Er und Elmar Theveßen, Leiter des ZDF-Studios Washington, haben in "Auslandsjournal – die Doku: Die Rivalen – China versus USA" untersucht, wie sich die Supermächte neu positionieren. Die Dokumentation wird am Donnerstag (2. Februar) direkt vor "Lanz" ausgestrahlt und ist schon jetzt in der ZDF-Mediathek abrufbar.

Theveßen berichtete, wie China Litauen erpresste, nur weil das europäische Land Taiwan angeboten hatte, eine offizielle Vertretung in der Hauptstadt zu eröffnen. Xi habe massiv aufgerüstet, seine Flotte sei im Indopazifik mittlerweile mächtiger als die der USA, weshalb China einen Krieg um Taiwan selbst laut US-Simulationen vermutlich gewinnen würde.

Die Gäste bei Lanz waren sich einig: Europa hat in den vergangenen Jahren wenig getan, um den Autokraten in Peking oder Moskau zu zeigen, dass für Menschenrechte immer eingetreten werde. Hier müsse stärker angeprangert werden, auch in der deutschen Wirtschaft, forderte Nouripour.

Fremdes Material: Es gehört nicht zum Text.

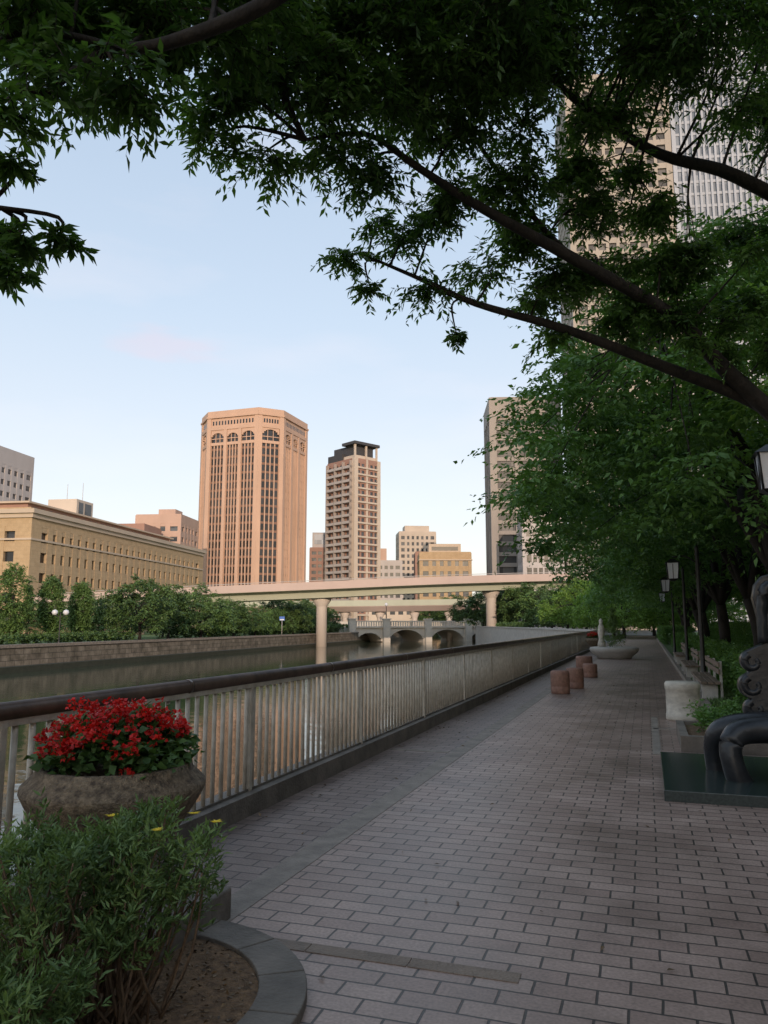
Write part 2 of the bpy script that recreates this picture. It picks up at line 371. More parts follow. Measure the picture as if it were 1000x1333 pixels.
ld=nrmz(np.stack([rng.normal(size=n)*.35,rng.normal(size=n)*.35,np.ones(n)],1)); leafmesh(rng,'grass',pos,ld,rng.random(n),.11,.016,'grassblade',flatten=1)
rng=np.random.default_rng(8); n=260
pos=np.stack([rng.uniform(-3.2,.9,n),rng.uniform(3,30,n),np.full(n,.012)],1); pos[:90,0]=-3.15+.25*rng.random(90)**2
ld=nrmz(rng.normal(size=(n,3))*np.array([1,1,.12])); leafmesh(rng,'fallen_leaves',pos,ld,rng.random(n),.055,.022,'litter',flatten=.2)
# railing
r=MB(); r.box(-3.52,-3.24,-12,57,-.3,.17,'curb')
y=-6.0
while y<56.9:
    r.tube([(-3.35,y,.16),(-3.35,y,1.06)],.0185,'railbar',8 if y<20 else 5,1); y+=.132
r.box(-3.378,-3.322,-12,57,1.045,1.082,'railbar'); r.box(-3.37,-3.33,-12,57,.172,.19,'curb')
y=-5
while y<57:
    r.box(-3.38,-3.32,-0.022+y,y+.022,.16,1.07,'railbar'); y+=2.8
r.tube([(-3.35,-12,1.125),(-3.35,57,1.125)],.052,'handrail',14,1)
y=-3.2
while y<57:
    r.tube([(-3.35,y-.02,1.125),(-3.35,y+.02,1.125)],.056,'handrail',14,1); y+=2.8
r.obj('railing')
w=MB(); pp=smoothpath([(-3.38,57,0),(-6,66,0),(-11,84,0),(-20,114,0),(-30,146,0),(-37,175,0)],5)
w.sweep(pp,[(-.18,-6),(.15,-6),(.15,1.05),(-.18,1.05)],'concrete'); w.sweep(pp,[(-.26,1.05),(.2,1.05),(.2,1.2),(-.26,1.2)],'concrete'); w.obj('river_parapet')

# ------------------------------------------------------------------ foreground: bed, plinth, pot, flowers, shrub
cx,cy=-2.30,2.93
b=MB(); n=9
for i in range(n):
    a0=math.radians(-120+i*(230/n)+.3); a1=math.radians(-120+(i+1)*(230/n)-.3); ri,ro=.70,.91; m_=5
    A_=[a0+(a1-a0)*q/m_ for q in range(m_+1)]
    b.prism([(cx+ro*math.cos(a),cy+ro*math.sin(a)) for a in A_]+[(cx+ri*math.cos(a),cy+ri*math.sin(a)) for a in A_[::-1]],-.02,.05,'curb')
b.obj('planting_bed_curb',bevel=.006)
b=MB(); b.prism([(cx+.7*math.cos(a*math.pi/18),cy+.7*math.sin(a*math.pi/18)) for a in range(36)],-.02,.03,'soil'); b.obj('soil')
rng=np.random.default_rng(3)
a=rng.random(900)*6.283; rr=.68*np.sqrt(rng.random(900))
pos=np.stack([cx+rr*np.cos(a),cy+rr*np.sin(a),np.full(900,.034)],1); ld=nrmz(rng.normal(size=(900,3))*np.array([1,1,.25]))
leafmesh(rng,'leaf_litter',pos,ld,rng.random(900),.03,.014,'litter')
def pot(name,x,y):
    e=empty(name,(x,y,0)); b=MB()
    b.lathe(0,0,[(.20,.165),(.23,.19),(.20,.24),(.17,.30),(.20,.36),(.29,.44),(.385,.56),(.455,.67),(.482,.725),(.478,.755),(.41,.82),(.405,.85),(.37,.85),(.36,.80)],'aggregate',56)
    b.obj('bowl',e)
    rng=np.random.default_rng(11)
    n=60; a=rng.random(n)*6.283; q=np.sqrt(rng.random(n)); C=np.stack([.35*q*np.cos(a),.35*q*np.sin(a),.84+.22*np.sqrt(1-(q*.95)**2)*(.4+.6*rng.random(n))],1)
    pos,ld,rnd,tw=leafcloud(rng,C,np.full(n,.11),14,5,flat=.8,droop=.2,bias=(0,0,.25),down=.0)
    leafmesh(rng,'leaves',pos,ld,rnd,.06,.045,'leafflower',e)
    n=150; a=rng.random(n)*6.283; q=np.sqrt(rng.random(n)); h=.87+.25*np.sqrt(1-(q*.93)**2)*(1+.12*np.sin(4*a+1))+.035*rng.normal(size=n)
    C=np.stack([.39*q*np.cos(a),.39*q*np.sin(a),h],1)
    pos,ld,rnd,tw=leafcloud(rng,C,np.full(n,.026),7,3,flat=1,droop=.1,bias=(0,0,.2),down=-.1,spread=.6)
    leafmesh(rng,'red_flowers',pos,ld,rnd,.026,.024,'petal',e,flatten=1.2)
    return e
pot('flower_pot',-2.78,3.65)
b=MB(); b.box(-3.22,-2.24,3.22,4.0,-.01,.165,'curb'); b.obj('pot_plinth',bevel=.015)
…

Er verwies auf die sogenannten Umerziehungslager für Uiguren in China: "Es gibt deutsche Unternehmen, die machen dort Geschäfte." "Wer?", fragte Lanz. "Siemens beispielsweise. Wir wissen, dass es dort Zwangsarbeit gibt", erwiderte der Grünen-Außenexperte. Auch deutschen Firmen müsse die Frage gestellt werden: "Wollt ihr auf Kosten von Sklaverei dort produzieren?"

Das Beispiel Hongkong macht Röller aber keine Hoffnung. "Im Grunde hat da auch Europa Hongkong verraten", urteilte er. Die ehemalige Kronkolonie, der bis 2047 ein Sonderstatus zugesichert worden war, sei heute "eine ganz normale chinesische Stadt": mit inhaftierten oder geflohenen Bürgerrechtlern.

Ein Menschenrechtsanwalt sei kurz nach dem Interview für die ZDF-Dokumentation erneut verhaftet und verschleppt worden. Als Journalist werde man in einer Diktatur schnell zum Täter, wenn man Menschen derart in Gefahr bringe.

Die ständige Gratwanderung hat aber auch zu einer positiven Erkenntnis geführt. "Wenn man in einer Diktatur lebt, merkt man erst, wie sexy Demokratie ist", sagte Röller. "Aber man merkt eben auch, dass es gar nicht selbstverständlich ist." Wenn Menschen trotz bitterster Konsequenzen nicht anders könnten, als für Freiheit und Gerechtigkeit zu kämpfen, "merkt man, dass das wohl etwas ganz Besonderes sein muss".